Our blind
complicity
Robert Whiston, 5sep03
Domestic violence seems to crash, uninvited, into
our lives on an almost
daily basis. The range and form that domestic violence can now take has
expanded greatly in the last 10 years. It is now possible for a partner to
be 'domestically violent' towards a woman by withholding money or not giving
her enough housekeeping money.
There were, a few years ago, about 17 different definitions of domestic
violence, and each year we witness the launch of yet another new
initiative to combat the menace.
In recently years, to avoid any hint of tedium or complacency, new twists
have been added by associating it with other social malaises that on
occasion have proven too irresistible for the media to ignore.
Last year was the turn of children; how they were in danger when seeing their
own fathers, and how we should therefore seek to protect all 2 million of
them from an epidemic of recklessly murderous fathers.
Since Jan 2003, the emphasis has shifted to how many women are murdered by
their partner or ex- partner. Unfortunately, this broad category includes
both married and unmarried couples and paints a misleading picture of
domestic life by jumbling up permanent relationships of committed couples
with those of more pleasure seeking transient ones.
The overall impression projected is one of escalating violence within
society and in the domestic variety in particular. Yet official government
figures, drawn from police reports and the annual British Crime Survey, show
that domestic violence has been continuously declining in Britain for the
last seven years.
Women are far safer, in terms of murder and abuse, when they are properly
married than when they cohabit (live in sin) or are enjoying merely a casual
boyfriend girlfriend relationship.
The figures now in circulation and forming part of the government’s new
consultation paper "Safety and Justice" indicate that around 120
women, but
only 30 men, are murdered each year by their partner, ie present or past
spouse or cohabitee
However this is only part of the picture. Tucked away from public scrutiny
are other Home Office homicide figures. Figures from the coroner’s court tell
us that in the year 2000, 114 men were "unlawfully killed" but only
64 women.
Of those deaths that were "officially" deemed suicide, 2,772 were
male and
only 854 were female.
In addition, the Home Office figures for homicide cannot show how many men
were murdered by the new boyfriend of an ex-partner. All we can glean is
that the men's murderer was either a family member, or someone categorised
as a "general acquaintance", or someone unknown to him.
Focusing on how many women are murdered by partners tends to make us
overlook two key points. Firstly, women are also murdered by their sons and
daughters. In 1995, 21 women were murdered in this way. Secondly, and of
perhaps greater significance, are the estimated 90 - 150 child homicides per
year perpetrated by adults - mostly mothers. It can only be an estimated
figure because of the subterfuges used, and diverse ways children meet their
end, e.g. deaths attributed to 'accidents', SIDS, deaths in house fires
while unsupervised by an adult, drowning, poisoning by over-salting food.

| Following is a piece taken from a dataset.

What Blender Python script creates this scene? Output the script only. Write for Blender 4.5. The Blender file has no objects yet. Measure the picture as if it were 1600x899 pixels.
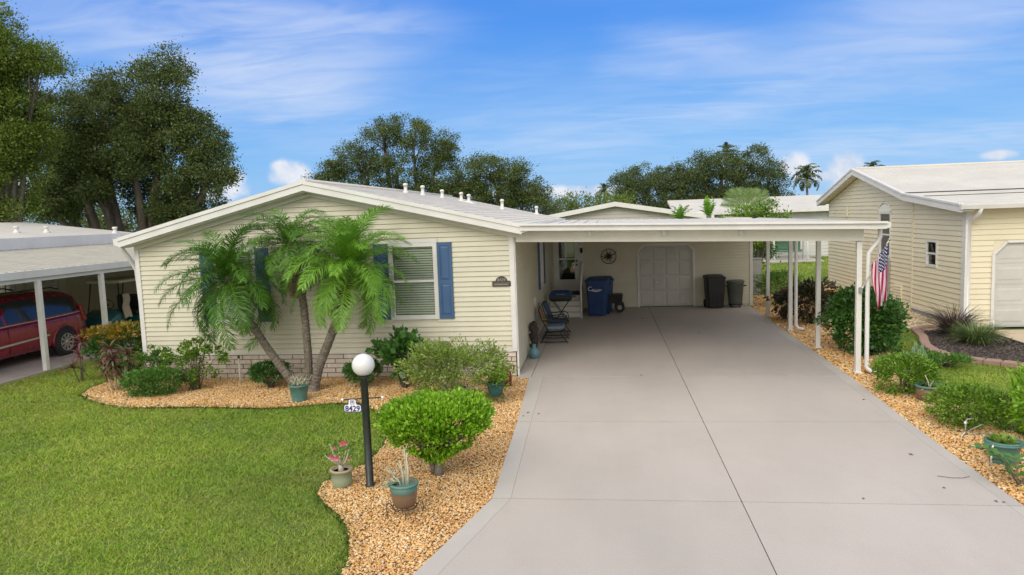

We have historically never associated the various forms of domestic violence
and child neglect with murder, but after the Victoria Climbie affair it is
about time we did.
Murder resides at one extreme of the abuse continuum, but about which we
rarely speak. "Fathers who kill" fits our collective tunnel vision
of
comforting bigotry. Society cannot afford, for all sorts of reasons, to face
up to the fact that the hand that rocks the cradles also kills the child. Nowhere
is this more evident than when judges have to decide child custody
issues - they cannot afford to be well informed.
In Britain we only have to recall a few of the infamous cases of child
deaths to see that most child deaths are linked (though we are rarely told
this)
to fatherless families in some way; to lone mothers, or divorcees, or to
their new-found boyfriends. This has been the pattern since the distant days
of Marie Cowell (1974) and Rikky Neave (1995) to the Climbie enquiry of the
present day.
The problem is that most women, and probably to an equal extent all
fair-minded men, subconsciously subscribe to the iconography of "mother
as
nurturer". This makes the reality of "mother as murderer"
appear
counter-intuitive and very difficult to accept.
However, accept it we must, for any reluctance to acknowledge the reality can
only leave our children even more vulnerable. Unless and until we
realise that we are all "in denial" about women's ability to murder,
we will
continue to allow more children to meet their deaths. If we suppress the
true situation, children will remain vulnerable. It will constitute an
open invitation, courtesy of our blind complicity, to continued the killing.